Kapitalistin ücretleri, emek gücünün değerinin altına indirme ya da değerinin altında satın almasıyla birlikte işçi, aldığı ücretle emek gücünün yenileyemez duruma gelir. Bu durumda işçi, yaşamını normal olarak sürdüremez. Ayrıca emek yoğunluğunun aşırı biçimde artırılması, emek gücünün aşırı bir biçimde tüketilmesine yol açar. Emek gücünün aşırı tüketilmesi işçiyi kısa zamanda güçsüz düşürür, çalışamaz duruma getirir. İşçi, bir zaman sonra yaşamsal faaliyetini sürdüremez olur. Varsayalım bir işçinin üretme yetisi, enerjisi 25 yıl olsun. Bu işçinin üretme yetisi enerjisi, yoğun çalışmayla 15 yılda tüketilsin. Bu durumda işçinin 10 yıllık emeğine karşılığı ödenmeden el koyulmuş olacaktır. İşçi, 15 yılda çalışamaz duruma gelecektir. Ücreti de fiilen emek gücünü yenileyemeyecek durumdadır. Kapitalistin, bu ve benzer yollarla, ücreti emek gücü değerinin altında tutması ve emek gücünü hoyratça tüketmesi durumu emek yağmasıdır. Emek yağması durumunda, işçinin ücreti emek gücü değerinin gerisinde kalmıştır. İşçi, emek gücünü yenileyemez durumdadır. Kapitalist, çeşitli yollarla emek gücünden daha fazla kar sızdırabilmek için sözleşmeyi pratikte askıya almıştır.

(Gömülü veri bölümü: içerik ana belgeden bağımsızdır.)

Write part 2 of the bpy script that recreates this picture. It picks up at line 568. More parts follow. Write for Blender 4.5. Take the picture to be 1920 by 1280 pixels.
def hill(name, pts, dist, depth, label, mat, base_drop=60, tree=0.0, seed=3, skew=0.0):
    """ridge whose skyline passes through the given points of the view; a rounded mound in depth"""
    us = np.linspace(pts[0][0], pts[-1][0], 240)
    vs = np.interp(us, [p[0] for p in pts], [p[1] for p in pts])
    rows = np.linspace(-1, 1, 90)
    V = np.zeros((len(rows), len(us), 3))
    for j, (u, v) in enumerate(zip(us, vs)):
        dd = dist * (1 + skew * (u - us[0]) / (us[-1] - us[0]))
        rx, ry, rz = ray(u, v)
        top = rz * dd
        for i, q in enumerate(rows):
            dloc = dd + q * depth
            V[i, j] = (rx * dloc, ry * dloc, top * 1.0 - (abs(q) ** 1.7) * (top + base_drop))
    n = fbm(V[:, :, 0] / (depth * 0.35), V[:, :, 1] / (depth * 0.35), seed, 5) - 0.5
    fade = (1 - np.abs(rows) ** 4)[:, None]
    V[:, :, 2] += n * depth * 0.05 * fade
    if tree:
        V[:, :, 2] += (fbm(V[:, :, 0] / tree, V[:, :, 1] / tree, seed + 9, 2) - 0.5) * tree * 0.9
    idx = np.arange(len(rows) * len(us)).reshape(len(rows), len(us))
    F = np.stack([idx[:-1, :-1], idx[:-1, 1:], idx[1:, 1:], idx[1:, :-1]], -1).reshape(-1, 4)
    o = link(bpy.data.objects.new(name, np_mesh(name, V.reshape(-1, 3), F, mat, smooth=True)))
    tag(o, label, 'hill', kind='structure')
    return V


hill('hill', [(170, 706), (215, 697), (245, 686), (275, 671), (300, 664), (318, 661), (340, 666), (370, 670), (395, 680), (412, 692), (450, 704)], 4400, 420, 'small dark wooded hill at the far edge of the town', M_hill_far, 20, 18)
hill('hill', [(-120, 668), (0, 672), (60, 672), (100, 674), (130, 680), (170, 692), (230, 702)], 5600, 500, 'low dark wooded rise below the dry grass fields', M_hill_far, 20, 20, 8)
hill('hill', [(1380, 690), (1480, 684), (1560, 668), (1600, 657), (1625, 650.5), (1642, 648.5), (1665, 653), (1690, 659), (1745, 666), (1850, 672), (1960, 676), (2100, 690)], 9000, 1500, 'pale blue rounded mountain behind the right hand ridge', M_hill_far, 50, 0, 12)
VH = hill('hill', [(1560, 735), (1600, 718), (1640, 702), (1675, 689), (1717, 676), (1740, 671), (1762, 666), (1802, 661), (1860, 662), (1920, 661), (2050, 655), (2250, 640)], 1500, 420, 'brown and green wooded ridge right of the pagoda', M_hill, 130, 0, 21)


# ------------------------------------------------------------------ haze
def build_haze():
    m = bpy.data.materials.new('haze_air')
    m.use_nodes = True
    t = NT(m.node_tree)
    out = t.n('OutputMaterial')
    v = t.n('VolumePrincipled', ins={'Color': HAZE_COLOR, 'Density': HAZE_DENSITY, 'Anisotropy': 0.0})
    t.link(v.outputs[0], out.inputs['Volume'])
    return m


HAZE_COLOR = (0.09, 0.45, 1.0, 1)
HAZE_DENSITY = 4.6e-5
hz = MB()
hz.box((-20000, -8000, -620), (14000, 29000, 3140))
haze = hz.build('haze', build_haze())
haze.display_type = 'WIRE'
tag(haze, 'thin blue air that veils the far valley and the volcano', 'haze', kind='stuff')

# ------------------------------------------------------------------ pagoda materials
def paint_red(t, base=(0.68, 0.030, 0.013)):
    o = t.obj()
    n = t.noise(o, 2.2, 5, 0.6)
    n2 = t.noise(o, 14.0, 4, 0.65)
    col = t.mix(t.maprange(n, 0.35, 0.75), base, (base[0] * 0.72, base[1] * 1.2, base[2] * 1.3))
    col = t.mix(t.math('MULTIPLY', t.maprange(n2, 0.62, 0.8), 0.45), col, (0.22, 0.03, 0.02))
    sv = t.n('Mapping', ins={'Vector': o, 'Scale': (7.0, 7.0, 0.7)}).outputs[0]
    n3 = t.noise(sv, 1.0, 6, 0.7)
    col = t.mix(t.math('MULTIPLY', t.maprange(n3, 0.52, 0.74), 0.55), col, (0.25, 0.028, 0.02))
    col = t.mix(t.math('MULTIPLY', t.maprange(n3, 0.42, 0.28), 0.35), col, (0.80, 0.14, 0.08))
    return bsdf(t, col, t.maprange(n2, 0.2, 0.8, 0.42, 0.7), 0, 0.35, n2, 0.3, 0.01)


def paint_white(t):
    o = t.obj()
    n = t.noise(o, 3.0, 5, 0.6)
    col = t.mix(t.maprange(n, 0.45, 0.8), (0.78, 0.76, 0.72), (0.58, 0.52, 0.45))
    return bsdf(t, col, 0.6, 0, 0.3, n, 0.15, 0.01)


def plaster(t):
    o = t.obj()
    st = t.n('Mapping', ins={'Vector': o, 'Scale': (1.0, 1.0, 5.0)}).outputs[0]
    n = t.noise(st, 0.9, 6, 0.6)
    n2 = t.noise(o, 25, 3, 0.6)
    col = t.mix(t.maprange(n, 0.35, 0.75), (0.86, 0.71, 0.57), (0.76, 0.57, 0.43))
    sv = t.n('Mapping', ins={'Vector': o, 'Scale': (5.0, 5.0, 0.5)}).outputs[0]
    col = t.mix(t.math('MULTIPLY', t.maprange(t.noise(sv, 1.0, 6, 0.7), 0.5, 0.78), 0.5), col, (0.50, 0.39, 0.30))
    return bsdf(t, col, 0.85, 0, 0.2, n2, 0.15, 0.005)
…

Emek yağması kapitalist sistemde arızi ya da geçici bir durum değildir. Zira emek yağması, sermayeler arası rekabette daha fazla kâra ulaşma çabasının sonucudur. Kapitalist, rekabetçi ortamda sermayesini büyütebilmek için her yola başvurmaktadır. Bu yollardan en tatlısı da kuralsızca ücrete dokunmaktır. Bu yolla kapitalist, daha fazla kâra ulaşabilmek için hoyratça emek gücü tüketebilmektedir. Özellikle işçi sınıfının örgütsüz ve güçsüz olduğu durumlarda, mücadeleden geri çekildiği hallerde emek yağması daha da artmaktadır. Kuralsızlık ortamı daha genişlemektedir. Kuralsızlık ortamında sermaye, emek yağmasıyla adeta işçilerin kanı, canı üzerinden beslenerek büyümesini sürdürmektedir.